Data shown:
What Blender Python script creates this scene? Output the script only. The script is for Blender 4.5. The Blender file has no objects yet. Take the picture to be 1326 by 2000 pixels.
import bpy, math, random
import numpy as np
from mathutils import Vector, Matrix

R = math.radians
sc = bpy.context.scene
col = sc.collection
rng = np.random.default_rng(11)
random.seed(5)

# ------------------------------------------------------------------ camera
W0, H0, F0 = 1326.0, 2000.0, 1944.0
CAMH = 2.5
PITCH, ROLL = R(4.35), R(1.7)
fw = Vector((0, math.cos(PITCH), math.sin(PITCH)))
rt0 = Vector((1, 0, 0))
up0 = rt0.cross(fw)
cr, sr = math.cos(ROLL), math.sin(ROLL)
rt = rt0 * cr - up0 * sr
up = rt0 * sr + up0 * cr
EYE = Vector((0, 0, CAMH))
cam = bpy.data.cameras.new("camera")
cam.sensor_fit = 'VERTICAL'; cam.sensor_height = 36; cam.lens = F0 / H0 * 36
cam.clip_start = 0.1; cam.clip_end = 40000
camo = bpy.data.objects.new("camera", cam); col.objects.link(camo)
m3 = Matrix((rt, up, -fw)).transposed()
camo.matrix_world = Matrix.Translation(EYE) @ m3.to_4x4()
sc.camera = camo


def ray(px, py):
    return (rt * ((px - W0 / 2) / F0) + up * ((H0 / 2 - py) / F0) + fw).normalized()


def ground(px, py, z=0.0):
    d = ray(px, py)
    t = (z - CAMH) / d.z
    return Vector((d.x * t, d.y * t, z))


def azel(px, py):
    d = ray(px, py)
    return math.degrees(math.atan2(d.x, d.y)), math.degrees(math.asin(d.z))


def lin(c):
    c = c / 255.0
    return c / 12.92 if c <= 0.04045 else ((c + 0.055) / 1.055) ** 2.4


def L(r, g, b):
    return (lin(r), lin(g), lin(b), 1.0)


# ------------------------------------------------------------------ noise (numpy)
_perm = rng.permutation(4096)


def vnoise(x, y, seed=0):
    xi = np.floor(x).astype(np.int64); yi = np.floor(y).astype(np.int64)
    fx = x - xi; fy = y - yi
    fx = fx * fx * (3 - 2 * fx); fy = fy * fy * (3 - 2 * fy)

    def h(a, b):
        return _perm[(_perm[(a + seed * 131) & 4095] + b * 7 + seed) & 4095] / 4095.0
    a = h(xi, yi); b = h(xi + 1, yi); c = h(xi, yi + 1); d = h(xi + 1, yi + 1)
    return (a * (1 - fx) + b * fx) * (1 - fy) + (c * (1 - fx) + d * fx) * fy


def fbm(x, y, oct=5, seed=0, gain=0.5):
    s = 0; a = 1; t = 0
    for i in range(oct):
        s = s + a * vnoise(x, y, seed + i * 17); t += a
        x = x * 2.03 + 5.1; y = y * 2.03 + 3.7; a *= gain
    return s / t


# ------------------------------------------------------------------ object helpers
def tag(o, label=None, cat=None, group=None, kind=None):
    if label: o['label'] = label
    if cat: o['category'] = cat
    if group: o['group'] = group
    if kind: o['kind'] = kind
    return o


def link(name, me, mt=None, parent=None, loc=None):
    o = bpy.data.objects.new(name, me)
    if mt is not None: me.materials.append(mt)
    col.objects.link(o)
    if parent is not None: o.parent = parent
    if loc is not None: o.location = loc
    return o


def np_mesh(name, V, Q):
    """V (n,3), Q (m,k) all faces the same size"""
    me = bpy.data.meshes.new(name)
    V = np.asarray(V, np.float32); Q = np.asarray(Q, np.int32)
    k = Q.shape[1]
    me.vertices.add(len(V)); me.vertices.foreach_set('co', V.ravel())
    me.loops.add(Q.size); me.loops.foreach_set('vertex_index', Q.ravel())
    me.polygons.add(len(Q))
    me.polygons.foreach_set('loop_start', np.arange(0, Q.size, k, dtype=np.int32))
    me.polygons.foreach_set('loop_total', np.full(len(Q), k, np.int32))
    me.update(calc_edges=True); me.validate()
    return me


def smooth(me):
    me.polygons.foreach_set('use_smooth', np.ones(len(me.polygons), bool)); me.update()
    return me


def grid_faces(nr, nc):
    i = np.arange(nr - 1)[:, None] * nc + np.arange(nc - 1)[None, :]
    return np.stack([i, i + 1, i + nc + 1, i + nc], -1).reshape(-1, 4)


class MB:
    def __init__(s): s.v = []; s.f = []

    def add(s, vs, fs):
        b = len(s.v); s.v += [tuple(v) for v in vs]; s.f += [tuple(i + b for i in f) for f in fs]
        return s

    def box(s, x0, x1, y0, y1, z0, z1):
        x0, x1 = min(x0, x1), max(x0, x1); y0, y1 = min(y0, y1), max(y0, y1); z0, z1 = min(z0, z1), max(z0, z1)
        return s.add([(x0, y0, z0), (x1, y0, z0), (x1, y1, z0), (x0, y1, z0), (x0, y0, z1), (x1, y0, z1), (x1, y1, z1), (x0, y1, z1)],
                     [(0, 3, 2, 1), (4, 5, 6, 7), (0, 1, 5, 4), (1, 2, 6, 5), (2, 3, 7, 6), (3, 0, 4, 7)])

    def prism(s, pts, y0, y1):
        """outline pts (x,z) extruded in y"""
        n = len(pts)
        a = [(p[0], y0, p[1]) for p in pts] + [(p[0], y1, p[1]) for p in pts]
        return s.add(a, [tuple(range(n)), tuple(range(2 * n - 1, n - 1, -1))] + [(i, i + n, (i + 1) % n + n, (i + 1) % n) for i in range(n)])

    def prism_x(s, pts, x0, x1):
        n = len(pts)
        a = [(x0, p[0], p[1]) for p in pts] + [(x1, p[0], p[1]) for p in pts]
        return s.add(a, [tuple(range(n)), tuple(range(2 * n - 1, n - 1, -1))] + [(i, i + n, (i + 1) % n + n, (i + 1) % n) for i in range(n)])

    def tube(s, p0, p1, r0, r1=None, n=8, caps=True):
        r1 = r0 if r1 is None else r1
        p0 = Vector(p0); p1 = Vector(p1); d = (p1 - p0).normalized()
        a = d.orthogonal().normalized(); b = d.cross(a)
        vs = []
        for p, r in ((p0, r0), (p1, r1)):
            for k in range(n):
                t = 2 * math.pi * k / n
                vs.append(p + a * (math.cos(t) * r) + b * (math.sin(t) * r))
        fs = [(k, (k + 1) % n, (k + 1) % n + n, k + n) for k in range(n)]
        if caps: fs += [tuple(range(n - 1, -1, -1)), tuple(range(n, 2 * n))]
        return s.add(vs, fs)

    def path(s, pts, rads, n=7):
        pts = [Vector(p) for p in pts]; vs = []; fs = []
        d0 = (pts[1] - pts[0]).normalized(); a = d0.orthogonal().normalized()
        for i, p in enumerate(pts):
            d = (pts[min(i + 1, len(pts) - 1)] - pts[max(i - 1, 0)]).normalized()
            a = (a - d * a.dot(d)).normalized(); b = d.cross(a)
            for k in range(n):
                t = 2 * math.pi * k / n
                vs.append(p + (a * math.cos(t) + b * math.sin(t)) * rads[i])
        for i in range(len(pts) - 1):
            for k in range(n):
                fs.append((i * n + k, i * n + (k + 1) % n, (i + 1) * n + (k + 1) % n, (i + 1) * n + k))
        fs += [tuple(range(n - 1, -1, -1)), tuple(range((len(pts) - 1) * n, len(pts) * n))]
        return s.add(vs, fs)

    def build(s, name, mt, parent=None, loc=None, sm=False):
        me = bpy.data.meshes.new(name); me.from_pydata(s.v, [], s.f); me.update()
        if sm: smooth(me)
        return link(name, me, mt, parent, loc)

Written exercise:
Write out, unaltered, the lines from the opening of the listing through the line that includes "return (a *".

Exercise output:
What Blender Python script creates this scene? Output the script only. The script is for Blender 4.5. The Blender file has no objects yet. Take the picture to be 1326 by 2000 pixels.
import bpy, math, random
import numpy as np
from mathutils import Vector, Matrix

R = math.radians
sc = bpy.context.scene
col = sc.collection
rng = np.random.default_rng(11)
random.seed(5)

# ------------------------------------------------------------------ camera
W0, H0, F0 = 1326.0, 2000.0, 1944.0
CAMH = 2.5
PITCH, ROLL = R(4.35), R(1.7)
fw = Vector((0, math.cos(PITCH), math.sin(PITCH)))
rt0 = Vector((1, 0, 0))
up0 = rt0.cross(fw)
cr, sr = math.cos(ROLL), math.sin(ROLL)
rt = rt0 * cr - up0 * sr
up = rt0 * sr + up0 * cr
EYE = Vector((0, 0, CAMH))
cam = bpy.data.cameras.new("camera")
cam.sensor_fit = 'VERTICAL'; cam.sensor_height = 36; cam.lens = F0 / H0 * 36
cam.clip_start = 0.1; cam.clip_end = 40000
camo = bpy.data.objects.new("camera", cam); col.objects.link(camo)
m3 = Matrix((rt, up, -fw)).transposed()
camo.matrix_world = Matrix.Translation(EYE) @ m3.to_4x4()
sc.camera = camo


def ray(px, py):
    return (rt * ((px - W0 / 2) / F0) + up * ((H0 / 2 - py) / F0) + fw).normalized()


def ground(px, py, z=0.0):
    d = ray(px, py)
    t = (z - CAMH) / d.z
    return Vector((d.x * t, d.y * t, z))


def azel(px, py):
    d = ray(px, py)
    return math.degrees(math.atan2(d.x, d.y)), math.degrees(math.asin(d.z))


def lin(c):
    c = c / 255.0
    return c / 12.92 if c <= 0.04045 else ((c + 0.055) / 1.055) ** 2.4


def L(r, g, b):
    return (lin(r), lin(g), lin(b), 1.0)


# ------------------------------------------------------------------ noise (numpy)
_perm = rng.permutation(4096)


def vnoise(x, y, seed=0):
    xi = np.floor(x).astype(np.int64); yi = np.floor(y).astype(np.int64)
    fx = x - xi; fy = y - yi
    fx = fx * fx * (3 - 2 * fx); fy = fy * fy * (3 - 2 * fy)

    def h(a, b):
        return _perm[(_perm[(a + seed * 131) & 4095] + b * 7 + seed) & 4095] / 4095.0
    a = h(xi, yi); b = h(xi + 1, yi); c = h(xi, yi + 1); d = h(xi + 1, yi + 1)
    return (a * (1 - fx) + b * fx) * (1 - fy) + (c * (1 - fx) + d * fx) * fy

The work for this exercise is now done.